WHAT IS NEEDED » Check each line of the records below for the word "Blender" and copy those where it appears.

[Scene modeling code data]
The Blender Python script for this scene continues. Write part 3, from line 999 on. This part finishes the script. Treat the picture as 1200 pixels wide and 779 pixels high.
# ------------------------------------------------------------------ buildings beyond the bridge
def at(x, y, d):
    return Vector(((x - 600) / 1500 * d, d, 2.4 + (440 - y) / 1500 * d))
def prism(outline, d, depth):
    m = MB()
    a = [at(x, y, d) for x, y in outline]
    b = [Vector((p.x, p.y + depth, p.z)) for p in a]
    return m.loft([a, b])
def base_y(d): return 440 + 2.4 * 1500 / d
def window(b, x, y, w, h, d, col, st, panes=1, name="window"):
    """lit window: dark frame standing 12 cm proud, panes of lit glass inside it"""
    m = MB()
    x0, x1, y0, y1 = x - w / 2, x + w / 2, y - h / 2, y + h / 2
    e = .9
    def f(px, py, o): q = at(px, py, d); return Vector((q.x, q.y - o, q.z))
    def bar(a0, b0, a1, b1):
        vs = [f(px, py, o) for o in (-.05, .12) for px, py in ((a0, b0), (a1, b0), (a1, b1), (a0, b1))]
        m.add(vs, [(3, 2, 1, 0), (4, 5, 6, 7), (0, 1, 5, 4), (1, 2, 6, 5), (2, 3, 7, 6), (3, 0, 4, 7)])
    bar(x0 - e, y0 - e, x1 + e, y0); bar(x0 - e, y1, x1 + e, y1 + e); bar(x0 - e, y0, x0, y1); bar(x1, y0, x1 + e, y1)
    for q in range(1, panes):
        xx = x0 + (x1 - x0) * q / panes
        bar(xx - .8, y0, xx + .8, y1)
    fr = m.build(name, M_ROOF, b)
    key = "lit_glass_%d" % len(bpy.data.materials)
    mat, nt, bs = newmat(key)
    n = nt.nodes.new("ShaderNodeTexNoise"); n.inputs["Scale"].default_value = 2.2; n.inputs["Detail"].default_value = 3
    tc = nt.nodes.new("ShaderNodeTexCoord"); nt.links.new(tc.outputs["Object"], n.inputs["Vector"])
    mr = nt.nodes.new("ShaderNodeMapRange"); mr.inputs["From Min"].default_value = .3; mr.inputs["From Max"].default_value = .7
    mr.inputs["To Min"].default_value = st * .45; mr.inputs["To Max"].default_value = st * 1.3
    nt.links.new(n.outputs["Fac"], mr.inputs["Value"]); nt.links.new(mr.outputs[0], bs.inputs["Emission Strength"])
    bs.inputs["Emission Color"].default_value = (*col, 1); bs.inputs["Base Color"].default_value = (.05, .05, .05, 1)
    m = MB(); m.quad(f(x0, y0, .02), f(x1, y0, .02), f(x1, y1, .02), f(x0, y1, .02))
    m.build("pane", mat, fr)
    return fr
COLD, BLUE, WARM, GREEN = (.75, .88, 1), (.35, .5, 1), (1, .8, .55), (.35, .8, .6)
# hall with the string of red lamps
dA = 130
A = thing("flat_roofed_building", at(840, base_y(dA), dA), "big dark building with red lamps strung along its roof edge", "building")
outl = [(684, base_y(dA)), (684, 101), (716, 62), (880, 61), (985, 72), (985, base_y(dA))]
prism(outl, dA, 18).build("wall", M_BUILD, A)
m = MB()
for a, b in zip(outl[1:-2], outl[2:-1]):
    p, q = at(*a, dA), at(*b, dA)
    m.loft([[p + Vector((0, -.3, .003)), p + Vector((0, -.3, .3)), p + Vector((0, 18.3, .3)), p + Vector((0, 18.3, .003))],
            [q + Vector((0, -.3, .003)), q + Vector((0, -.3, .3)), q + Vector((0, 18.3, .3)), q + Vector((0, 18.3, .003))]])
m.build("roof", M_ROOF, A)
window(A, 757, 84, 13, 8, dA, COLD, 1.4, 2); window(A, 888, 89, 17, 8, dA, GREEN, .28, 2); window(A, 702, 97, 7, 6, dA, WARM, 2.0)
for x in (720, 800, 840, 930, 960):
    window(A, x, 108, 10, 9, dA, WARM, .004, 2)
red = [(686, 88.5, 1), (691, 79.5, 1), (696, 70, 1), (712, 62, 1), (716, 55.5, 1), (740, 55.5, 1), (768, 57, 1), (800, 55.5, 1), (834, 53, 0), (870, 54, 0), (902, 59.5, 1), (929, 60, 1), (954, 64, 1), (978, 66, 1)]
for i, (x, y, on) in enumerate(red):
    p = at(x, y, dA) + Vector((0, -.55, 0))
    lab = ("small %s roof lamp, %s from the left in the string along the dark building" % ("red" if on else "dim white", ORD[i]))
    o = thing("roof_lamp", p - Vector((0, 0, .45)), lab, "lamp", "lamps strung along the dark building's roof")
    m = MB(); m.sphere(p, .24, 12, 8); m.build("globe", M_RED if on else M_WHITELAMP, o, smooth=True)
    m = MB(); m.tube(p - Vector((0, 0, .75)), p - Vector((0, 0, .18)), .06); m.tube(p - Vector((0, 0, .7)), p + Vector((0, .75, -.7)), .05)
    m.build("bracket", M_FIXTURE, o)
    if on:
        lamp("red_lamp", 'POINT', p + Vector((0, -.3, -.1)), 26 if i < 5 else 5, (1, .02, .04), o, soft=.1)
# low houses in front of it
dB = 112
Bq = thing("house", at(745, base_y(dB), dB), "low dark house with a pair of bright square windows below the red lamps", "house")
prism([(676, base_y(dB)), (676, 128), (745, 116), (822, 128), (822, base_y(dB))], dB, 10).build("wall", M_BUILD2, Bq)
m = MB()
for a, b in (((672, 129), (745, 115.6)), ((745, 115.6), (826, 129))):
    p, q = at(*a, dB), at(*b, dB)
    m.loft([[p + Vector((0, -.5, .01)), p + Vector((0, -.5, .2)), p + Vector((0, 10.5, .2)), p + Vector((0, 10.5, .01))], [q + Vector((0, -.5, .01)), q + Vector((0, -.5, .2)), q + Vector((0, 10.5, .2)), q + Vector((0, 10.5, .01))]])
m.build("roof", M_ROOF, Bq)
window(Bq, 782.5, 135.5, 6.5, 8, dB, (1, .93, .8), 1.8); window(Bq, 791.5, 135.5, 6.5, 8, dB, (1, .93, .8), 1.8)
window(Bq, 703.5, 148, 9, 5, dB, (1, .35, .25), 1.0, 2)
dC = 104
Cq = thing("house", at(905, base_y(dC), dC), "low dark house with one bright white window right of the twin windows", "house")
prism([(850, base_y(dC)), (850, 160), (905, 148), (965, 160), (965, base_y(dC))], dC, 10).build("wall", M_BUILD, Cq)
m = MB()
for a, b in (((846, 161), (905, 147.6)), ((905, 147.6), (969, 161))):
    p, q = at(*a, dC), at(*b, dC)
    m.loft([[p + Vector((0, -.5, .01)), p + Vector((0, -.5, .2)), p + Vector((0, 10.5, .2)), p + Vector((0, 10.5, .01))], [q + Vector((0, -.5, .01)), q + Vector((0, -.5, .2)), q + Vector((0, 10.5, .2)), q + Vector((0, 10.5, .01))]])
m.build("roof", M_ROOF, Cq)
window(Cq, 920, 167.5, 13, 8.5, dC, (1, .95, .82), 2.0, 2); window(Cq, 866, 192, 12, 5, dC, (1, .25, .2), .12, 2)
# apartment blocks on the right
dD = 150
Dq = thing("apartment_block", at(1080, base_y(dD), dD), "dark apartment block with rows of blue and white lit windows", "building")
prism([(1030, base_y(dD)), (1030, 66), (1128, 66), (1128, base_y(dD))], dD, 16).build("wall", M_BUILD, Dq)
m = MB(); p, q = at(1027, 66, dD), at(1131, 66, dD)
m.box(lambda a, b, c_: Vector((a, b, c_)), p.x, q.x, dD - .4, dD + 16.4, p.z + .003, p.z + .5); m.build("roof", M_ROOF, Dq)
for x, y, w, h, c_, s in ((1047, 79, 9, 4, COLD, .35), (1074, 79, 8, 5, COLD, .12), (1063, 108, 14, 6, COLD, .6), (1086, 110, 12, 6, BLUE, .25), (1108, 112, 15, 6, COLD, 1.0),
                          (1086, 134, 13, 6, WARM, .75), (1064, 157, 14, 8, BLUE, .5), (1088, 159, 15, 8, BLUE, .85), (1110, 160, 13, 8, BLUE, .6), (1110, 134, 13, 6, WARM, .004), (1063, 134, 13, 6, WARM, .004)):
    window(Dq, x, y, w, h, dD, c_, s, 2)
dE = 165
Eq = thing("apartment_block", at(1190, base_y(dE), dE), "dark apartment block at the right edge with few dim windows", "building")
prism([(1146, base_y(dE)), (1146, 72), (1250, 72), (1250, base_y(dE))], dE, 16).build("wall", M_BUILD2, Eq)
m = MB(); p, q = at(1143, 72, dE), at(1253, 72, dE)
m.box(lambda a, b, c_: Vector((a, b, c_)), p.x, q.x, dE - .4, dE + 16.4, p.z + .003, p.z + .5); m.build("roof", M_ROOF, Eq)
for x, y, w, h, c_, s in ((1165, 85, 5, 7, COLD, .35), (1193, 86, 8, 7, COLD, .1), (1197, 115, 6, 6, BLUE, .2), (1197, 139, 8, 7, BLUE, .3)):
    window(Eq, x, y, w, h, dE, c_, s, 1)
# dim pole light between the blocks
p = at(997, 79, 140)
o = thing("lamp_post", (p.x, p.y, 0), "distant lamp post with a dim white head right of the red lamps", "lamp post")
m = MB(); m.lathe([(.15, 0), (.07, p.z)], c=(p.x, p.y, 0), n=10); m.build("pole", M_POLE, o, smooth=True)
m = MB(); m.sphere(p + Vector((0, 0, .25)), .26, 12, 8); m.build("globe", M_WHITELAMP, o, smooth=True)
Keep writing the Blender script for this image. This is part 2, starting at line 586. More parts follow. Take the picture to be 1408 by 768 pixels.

RESULT OF THE TASK »
The Blender Python script for this scene continues. Write part 3, from line 999 on. This part finishes the script. Treat the picture as 1200 pixels wide and 779 pixels high.
Keep writing the Blender script for this image. This is part 2, starting at line 586. More parts follow. Take the picture to be 1408 by 768 pixels.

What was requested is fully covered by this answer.